FREE: The Foundational Semantic Recognition for Modeling Environmental Ecosystems
This addresses the problem of building general models for complex environmental relationships across space and time, which is incremental as it adapts existing semantic recognition techniques to environmental science.
The paper tackles the challenge of modeling environmental ecosystems by proposing FREE, a framework that maps environmental data into text space and converts predictive modeling into a semantic recognition problem, achieving superior performance over baselines in stream water temperature and crop yield prediction, even in data-sparse scenarios.

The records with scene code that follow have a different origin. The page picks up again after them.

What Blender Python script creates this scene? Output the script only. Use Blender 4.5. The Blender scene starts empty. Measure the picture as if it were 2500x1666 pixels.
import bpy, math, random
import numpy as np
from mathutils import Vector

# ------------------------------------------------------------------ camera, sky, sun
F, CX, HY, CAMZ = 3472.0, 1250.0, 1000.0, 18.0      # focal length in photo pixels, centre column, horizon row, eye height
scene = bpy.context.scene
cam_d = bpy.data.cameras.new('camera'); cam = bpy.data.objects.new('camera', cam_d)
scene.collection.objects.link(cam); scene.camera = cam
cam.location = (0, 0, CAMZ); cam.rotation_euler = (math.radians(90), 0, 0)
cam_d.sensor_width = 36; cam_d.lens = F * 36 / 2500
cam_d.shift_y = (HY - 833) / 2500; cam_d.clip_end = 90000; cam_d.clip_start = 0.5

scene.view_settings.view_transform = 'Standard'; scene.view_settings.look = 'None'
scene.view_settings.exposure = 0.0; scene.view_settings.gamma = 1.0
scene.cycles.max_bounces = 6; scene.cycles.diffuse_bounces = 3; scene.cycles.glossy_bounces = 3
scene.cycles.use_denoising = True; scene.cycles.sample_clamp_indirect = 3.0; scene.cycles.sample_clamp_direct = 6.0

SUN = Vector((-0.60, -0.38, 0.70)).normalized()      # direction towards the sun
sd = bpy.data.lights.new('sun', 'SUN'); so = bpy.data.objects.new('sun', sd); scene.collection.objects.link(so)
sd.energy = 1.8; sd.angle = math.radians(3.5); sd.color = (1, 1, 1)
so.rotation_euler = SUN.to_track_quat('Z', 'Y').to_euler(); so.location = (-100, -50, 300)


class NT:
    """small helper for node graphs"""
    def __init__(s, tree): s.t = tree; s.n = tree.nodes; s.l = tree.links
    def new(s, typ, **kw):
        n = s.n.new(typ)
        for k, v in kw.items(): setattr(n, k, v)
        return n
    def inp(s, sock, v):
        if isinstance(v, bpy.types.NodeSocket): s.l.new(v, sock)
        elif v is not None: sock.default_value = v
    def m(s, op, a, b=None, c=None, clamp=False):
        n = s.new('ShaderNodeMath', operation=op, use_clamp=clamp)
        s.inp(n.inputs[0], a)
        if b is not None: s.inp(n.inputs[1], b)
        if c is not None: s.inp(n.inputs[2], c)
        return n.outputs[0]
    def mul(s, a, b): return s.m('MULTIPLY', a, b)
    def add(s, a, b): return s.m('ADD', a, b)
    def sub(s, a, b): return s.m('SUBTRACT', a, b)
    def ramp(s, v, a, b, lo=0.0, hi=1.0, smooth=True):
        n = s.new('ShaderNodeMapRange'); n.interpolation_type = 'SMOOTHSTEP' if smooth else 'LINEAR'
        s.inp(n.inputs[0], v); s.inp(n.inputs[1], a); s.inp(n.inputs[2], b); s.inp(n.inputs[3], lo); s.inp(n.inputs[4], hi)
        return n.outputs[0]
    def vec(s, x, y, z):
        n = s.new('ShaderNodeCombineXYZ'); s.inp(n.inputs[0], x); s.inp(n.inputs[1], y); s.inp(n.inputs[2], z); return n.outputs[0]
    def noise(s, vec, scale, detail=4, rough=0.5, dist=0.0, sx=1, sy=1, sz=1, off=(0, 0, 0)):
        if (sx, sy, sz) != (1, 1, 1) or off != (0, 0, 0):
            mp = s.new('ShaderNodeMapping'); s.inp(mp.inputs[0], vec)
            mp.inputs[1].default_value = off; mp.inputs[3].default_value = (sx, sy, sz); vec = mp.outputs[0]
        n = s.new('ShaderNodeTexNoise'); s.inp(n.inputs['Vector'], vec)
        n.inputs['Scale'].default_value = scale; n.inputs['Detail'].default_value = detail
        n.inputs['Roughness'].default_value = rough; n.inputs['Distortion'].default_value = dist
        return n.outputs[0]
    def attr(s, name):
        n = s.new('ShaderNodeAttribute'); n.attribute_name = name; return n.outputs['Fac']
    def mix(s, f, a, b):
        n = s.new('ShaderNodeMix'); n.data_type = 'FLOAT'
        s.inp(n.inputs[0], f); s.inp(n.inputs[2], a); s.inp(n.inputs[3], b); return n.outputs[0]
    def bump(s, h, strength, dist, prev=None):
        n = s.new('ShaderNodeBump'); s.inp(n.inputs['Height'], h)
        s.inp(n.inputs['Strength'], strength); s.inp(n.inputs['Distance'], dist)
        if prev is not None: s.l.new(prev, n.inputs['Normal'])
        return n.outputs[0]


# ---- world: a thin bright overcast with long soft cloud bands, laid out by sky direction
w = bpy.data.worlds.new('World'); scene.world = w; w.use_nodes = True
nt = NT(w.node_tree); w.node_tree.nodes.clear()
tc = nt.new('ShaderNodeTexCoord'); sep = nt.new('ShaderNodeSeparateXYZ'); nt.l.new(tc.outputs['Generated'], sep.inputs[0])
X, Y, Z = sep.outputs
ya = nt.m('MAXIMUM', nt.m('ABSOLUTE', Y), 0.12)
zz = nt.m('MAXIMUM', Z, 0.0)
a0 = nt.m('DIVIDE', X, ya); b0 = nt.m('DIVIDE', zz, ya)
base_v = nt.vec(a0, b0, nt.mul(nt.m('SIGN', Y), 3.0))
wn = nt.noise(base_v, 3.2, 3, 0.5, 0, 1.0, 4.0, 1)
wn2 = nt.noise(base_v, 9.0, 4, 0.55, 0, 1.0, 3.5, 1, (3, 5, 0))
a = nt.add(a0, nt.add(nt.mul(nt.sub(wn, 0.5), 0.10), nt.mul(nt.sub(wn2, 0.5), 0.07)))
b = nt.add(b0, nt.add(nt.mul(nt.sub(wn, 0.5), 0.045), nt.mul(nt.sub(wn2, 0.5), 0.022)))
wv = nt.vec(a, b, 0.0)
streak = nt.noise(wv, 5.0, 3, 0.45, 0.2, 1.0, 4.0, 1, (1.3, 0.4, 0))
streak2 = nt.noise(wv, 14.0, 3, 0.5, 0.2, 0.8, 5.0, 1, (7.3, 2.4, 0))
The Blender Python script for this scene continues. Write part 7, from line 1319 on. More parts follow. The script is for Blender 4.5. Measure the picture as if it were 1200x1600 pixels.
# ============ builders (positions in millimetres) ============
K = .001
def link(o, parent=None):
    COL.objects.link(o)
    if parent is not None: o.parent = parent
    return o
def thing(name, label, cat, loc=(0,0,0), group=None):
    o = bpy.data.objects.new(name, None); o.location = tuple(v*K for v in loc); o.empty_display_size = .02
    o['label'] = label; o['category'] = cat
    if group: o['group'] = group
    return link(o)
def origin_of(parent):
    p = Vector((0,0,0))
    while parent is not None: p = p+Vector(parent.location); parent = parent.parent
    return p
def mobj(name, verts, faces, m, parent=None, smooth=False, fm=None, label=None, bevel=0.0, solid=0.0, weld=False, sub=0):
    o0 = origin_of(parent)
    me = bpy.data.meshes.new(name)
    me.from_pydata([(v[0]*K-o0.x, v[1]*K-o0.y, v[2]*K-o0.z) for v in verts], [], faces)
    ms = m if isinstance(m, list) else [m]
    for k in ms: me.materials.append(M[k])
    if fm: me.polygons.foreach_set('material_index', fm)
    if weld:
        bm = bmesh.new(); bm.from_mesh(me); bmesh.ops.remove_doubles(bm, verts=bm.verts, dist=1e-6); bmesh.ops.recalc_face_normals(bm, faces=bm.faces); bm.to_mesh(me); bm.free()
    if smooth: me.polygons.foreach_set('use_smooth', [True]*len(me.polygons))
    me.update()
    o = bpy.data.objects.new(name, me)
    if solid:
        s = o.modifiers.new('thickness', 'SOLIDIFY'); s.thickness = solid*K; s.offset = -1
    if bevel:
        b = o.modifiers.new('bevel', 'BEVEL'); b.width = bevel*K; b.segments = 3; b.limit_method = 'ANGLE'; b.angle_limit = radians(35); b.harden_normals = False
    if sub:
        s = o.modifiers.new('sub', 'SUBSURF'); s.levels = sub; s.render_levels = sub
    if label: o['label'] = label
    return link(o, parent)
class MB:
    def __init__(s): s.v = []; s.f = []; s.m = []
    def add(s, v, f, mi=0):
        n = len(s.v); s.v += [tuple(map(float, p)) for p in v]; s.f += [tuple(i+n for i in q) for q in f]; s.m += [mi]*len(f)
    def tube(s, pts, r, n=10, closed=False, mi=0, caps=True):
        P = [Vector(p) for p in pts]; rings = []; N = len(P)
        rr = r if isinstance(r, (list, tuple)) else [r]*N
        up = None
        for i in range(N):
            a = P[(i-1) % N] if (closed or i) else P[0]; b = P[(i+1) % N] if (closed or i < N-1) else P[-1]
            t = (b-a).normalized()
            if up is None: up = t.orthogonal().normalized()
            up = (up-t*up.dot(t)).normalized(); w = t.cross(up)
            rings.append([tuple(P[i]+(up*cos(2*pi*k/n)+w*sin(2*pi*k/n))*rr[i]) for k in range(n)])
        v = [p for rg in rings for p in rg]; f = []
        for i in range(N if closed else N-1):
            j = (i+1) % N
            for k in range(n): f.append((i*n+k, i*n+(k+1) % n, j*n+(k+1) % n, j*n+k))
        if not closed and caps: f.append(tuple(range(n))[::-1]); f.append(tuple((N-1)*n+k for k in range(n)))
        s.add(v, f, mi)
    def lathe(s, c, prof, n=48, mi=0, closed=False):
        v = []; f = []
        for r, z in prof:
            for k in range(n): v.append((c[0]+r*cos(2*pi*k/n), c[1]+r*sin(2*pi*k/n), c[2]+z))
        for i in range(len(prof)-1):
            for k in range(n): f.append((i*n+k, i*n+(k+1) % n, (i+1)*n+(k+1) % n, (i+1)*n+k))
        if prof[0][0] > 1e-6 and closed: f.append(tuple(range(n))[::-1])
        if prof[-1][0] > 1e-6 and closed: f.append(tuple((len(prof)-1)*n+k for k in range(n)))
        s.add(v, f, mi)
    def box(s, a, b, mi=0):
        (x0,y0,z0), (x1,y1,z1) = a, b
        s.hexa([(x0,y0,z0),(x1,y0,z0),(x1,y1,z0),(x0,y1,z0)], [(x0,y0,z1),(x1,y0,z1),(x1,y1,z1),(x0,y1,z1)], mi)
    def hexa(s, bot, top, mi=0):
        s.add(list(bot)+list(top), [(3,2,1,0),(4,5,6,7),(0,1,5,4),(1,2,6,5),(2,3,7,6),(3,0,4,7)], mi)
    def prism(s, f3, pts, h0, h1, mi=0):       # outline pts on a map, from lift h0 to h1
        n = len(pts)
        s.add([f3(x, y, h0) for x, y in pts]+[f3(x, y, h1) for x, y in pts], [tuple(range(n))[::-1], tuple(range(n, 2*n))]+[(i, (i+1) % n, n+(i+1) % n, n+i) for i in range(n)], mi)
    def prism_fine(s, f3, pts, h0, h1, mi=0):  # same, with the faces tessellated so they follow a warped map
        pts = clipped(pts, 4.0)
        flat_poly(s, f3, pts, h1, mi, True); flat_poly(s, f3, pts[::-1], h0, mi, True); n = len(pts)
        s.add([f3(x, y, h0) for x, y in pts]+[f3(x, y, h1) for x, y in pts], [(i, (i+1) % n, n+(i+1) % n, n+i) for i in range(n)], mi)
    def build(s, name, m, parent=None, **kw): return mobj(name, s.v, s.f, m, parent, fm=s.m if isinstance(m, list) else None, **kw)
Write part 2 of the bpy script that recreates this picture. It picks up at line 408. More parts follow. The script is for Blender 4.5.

Modeling environmental ecosystems is critical for the sustainability of our planet, but is extremely challenging due to the complex underlying processes driven by interactions amongst a large number of physical variables. As many variables are difficult to measure at large scales, existing works often utilize a combination of observable features and locally available measurements or modeled values as input to build models for a specific study region and time period. This raises a fundamental question in advancing the modeling of environmental ecosystems: how to build a general framework for modeling the complex relationships among diverse environmental variables over space and time? In this paper, we introduce a framework, FREE, that enables the use of varying features and available information to train a universal model. The core idea is to map available environmental data into a text space and then convert the traditional predictive modeling task in environmental science to a semantic recognition problem. Our evaluation on two societally important real-world applications, stream water temperature prediction and crop yield prediction, demonstrates the superiority of FREE over multiple baselines, even in data-sparse scenarios.